*Exercise prompt:*
Scan the data below for the string "Take". Show every line where it turns up.

[Scene script records]
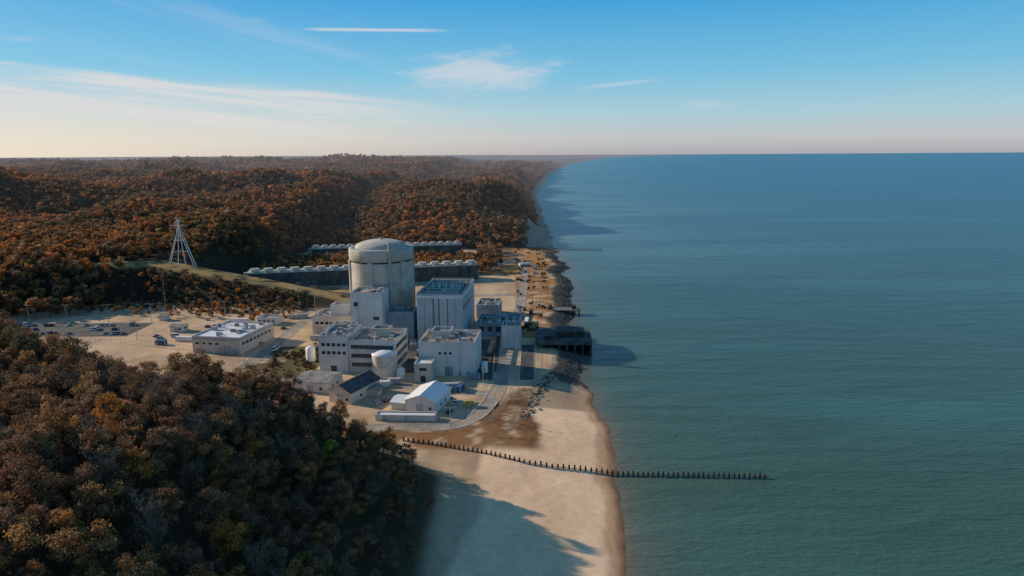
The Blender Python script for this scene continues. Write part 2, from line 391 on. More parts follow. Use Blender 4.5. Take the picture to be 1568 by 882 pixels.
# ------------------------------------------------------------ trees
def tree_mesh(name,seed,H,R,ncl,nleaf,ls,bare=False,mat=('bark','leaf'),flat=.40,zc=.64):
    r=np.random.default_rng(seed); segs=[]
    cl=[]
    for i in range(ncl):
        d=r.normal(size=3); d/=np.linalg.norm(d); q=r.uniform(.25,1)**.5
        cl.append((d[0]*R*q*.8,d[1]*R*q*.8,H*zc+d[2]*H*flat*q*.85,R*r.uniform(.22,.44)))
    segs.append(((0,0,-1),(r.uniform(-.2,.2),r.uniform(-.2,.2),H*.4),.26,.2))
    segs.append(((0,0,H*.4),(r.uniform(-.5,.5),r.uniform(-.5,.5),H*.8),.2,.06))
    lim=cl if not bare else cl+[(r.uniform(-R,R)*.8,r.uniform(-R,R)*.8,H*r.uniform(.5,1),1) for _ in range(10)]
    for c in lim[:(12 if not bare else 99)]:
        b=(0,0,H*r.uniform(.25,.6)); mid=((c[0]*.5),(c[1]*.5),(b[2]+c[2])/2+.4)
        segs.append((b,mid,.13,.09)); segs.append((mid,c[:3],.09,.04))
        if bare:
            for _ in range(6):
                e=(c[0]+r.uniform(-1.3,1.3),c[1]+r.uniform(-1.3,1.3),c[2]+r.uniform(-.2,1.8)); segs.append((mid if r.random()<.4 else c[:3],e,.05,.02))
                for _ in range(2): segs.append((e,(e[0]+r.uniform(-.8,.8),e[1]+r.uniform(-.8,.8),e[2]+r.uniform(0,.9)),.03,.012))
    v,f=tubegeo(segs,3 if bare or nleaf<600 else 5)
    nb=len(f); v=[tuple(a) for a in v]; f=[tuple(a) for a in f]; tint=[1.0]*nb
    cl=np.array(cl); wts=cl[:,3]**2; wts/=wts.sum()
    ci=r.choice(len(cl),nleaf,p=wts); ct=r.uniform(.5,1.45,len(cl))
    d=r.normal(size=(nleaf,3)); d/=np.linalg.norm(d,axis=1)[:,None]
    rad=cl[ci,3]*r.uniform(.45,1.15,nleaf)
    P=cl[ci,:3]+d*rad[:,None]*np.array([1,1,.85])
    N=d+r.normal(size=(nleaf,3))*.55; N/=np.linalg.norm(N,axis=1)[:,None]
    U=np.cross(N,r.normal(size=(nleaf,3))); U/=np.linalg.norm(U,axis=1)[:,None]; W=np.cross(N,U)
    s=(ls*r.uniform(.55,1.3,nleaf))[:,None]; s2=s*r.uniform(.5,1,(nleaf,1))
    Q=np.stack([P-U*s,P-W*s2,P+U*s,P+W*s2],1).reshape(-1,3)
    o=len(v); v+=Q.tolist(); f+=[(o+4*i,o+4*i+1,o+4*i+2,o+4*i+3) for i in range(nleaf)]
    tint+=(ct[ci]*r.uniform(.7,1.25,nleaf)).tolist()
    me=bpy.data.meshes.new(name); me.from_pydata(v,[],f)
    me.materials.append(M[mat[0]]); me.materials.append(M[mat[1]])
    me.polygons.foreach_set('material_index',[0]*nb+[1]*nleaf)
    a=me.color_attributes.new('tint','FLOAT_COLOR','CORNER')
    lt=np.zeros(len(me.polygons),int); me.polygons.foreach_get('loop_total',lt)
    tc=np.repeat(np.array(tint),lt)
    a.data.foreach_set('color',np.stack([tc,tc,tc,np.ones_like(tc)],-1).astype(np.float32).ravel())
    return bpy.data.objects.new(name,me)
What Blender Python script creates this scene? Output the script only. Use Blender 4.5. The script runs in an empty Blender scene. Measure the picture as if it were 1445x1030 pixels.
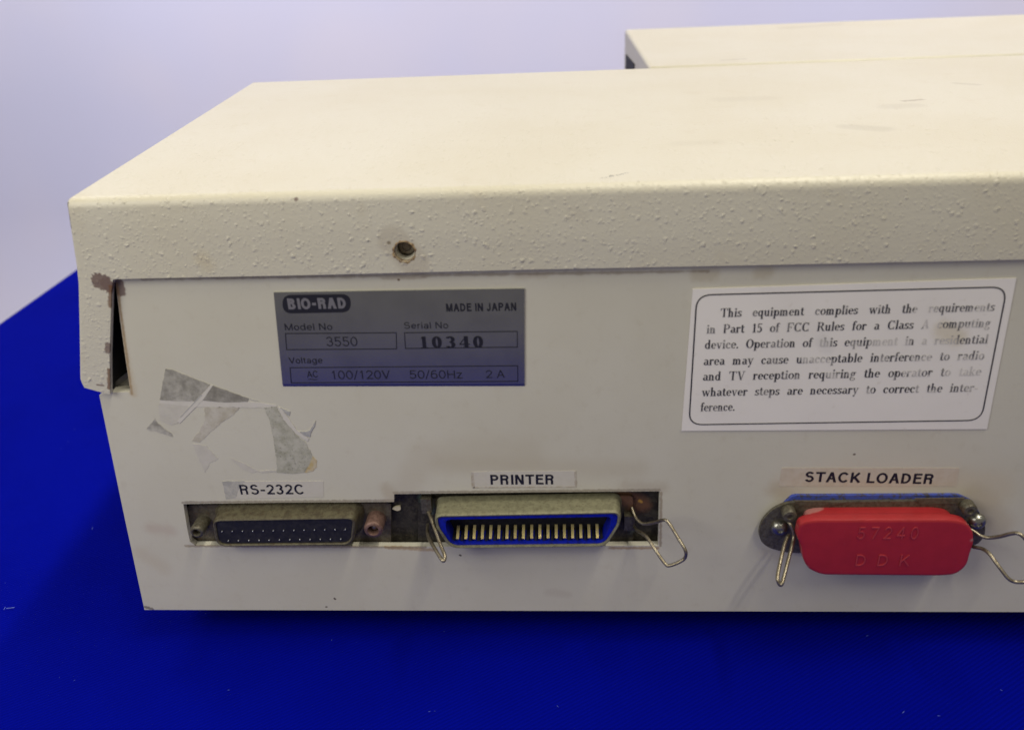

==

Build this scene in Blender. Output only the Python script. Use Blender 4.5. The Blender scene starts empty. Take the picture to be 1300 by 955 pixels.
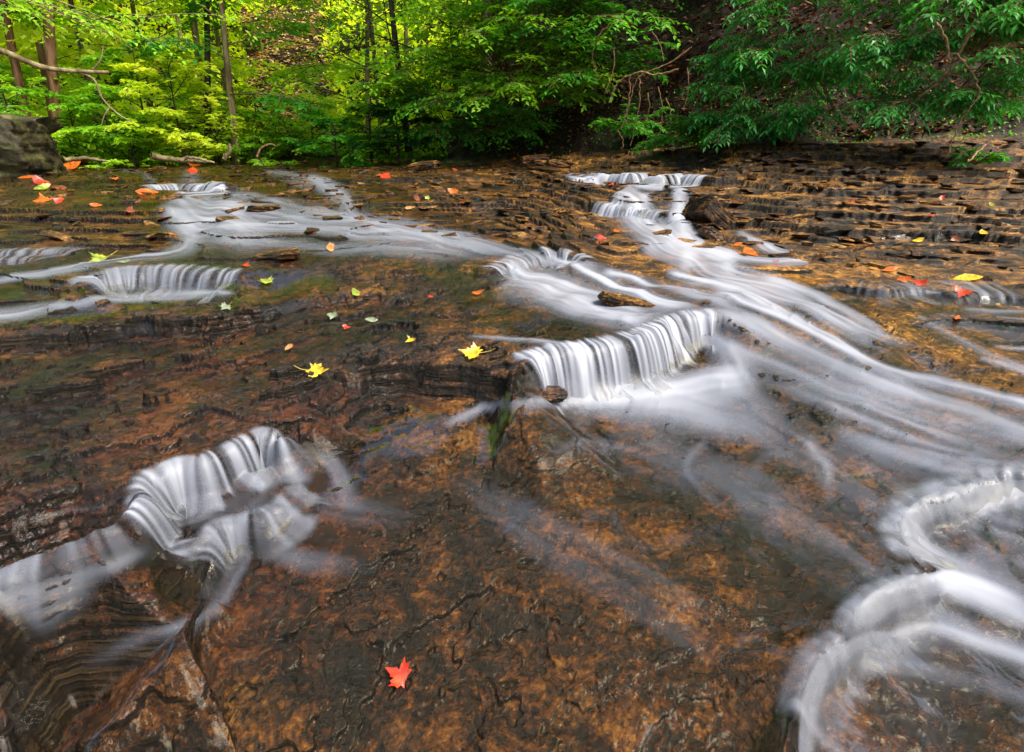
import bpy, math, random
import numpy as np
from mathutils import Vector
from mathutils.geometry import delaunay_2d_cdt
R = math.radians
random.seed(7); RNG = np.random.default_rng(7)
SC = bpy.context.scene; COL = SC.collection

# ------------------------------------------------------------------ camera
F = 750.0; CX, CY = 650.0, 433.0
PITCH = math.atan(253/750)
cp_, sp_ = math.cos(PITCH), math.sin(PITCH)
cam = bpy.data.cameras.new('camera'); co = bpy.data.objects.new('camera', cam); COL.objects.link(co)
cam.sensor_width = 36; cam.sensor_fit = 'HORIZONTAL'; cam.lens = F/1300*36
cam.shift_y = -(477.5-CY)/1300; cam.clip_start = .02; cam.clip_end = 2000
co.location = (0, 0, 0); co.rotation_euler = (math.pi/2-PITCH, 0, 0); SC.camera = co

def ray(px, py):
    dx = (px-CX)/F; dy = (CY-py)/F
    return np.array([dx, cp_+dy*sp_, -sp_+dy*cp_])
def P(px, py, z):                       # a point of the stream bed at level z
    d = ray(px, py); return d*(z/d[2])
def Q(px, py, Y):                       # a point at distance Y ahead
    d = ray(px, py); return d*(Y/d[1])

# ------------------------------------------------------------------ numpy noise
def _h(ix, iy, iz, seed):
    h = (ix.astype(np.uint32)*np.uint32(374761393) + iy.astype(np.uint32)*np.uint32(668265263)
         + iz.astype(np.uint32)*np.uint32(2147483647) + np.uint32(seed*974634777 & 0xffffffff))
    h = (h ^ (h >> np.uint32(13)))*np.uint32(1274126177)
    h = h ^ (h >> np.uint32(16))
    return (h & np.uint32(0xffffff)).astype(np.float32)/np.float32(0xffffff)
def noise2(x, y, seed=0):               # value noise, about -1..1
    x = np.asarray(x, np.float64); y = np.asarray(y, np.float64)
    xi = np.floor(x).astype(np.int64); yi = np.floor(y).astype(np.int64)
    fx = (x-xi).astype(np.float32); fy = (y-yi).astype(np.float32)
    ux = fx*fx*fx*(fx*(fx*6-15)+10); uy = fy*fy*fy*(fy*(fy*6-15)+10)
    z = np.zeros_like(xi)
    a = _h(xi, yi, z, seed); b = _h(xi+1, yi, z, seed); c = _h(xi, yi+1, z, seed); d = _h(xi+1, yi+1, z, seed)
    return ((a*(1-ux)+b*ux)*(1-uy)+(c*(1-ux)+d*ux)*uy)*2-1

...

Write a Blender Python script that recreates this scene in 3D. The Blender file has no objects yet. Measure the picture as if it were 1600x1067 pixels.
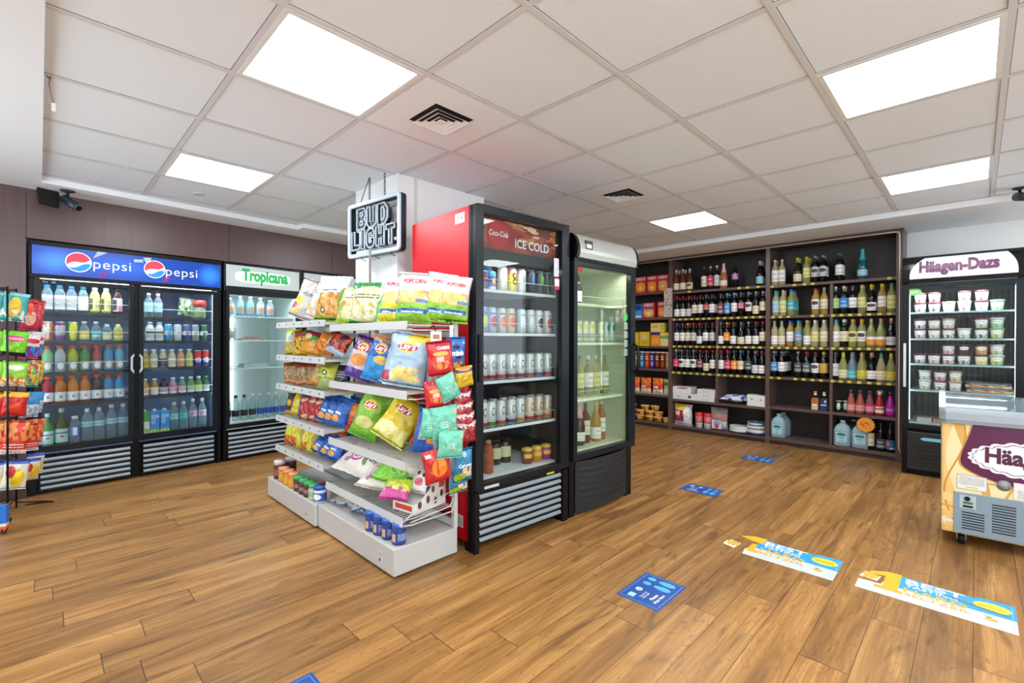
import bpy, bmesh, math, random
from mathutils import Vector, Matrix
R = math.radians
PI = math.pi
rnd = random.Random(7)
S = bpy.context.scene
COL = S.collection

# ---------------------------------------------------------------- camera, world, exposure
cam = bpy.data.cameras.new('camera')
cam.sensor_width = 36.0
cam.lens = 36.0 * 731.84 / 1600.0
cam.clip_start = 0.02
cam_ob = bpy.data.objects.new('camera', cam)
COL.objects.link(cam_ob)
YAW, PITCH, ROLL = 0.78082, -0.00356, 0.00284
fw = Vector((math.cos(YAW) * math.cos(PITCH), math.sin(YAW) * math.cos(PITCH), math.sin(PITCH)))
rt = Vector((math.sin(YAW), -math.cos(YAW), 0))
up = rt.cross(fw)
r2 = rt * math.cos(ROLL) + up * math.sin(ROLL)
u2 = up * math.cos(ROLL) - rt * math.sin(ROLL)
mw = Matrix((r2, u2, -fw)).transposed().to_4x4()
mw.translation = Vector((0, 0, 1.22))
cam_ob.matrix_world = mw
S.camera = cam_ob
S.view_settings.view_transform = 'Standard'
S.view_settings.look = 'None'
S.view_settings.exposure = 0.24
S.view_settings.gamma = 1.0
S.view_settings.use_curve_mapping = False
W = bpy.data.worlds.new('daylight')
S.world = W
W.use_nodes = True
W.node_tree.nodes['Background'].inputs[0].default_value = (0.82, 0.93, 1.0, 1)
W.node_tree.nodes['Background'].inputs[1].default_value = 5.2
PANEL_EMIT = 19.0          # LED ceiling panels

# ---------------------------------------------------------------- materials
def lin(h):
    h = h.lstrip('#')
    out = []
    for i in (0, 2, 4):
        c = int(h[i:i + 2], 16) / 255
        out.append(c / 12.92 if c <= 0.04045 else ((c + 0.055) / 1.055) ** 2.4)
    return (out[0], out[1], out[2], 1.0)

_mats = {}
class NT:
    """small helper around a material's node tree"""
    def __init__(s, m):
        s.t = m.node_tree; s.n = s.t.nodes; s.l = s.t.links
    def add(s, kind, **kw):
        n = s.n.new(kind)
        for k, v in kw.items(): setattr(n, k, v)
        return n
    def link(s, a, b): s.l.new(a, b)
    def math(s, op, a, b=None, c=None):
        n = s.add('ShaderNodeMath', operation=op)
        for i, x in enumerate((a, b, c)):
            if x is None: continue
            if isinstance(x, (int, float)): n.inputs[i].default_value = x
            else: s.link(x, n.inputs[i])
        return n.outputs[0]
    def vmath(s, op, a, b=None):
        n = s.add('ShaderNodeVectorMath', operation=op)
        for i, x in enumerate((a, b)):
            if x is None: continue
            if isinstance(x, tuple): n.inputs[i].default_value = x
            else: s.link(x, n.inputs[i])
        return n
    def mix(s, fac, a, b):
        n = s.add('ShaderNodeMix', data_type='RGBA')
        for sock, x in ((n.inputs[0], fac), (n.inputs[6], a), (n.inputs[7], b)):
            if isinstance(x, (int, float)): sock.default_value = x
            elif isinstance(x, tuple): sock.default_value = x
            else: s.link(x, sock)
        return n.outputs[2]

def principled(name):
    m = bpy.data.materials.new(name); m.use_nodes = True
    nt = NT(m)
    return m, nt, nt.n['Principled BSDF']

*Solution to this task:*
The Blender Python script for this scene continues. Write part 2, from line 391 on. More parts follow. Use Blender 4.5. Take the picture to be 1568 by 882 pixels.
Build this scene in Blender. Output only the Python script. Use Blender 4.5. The Blender scene starts empty. Take the picture to be 1300 by 955 pixels.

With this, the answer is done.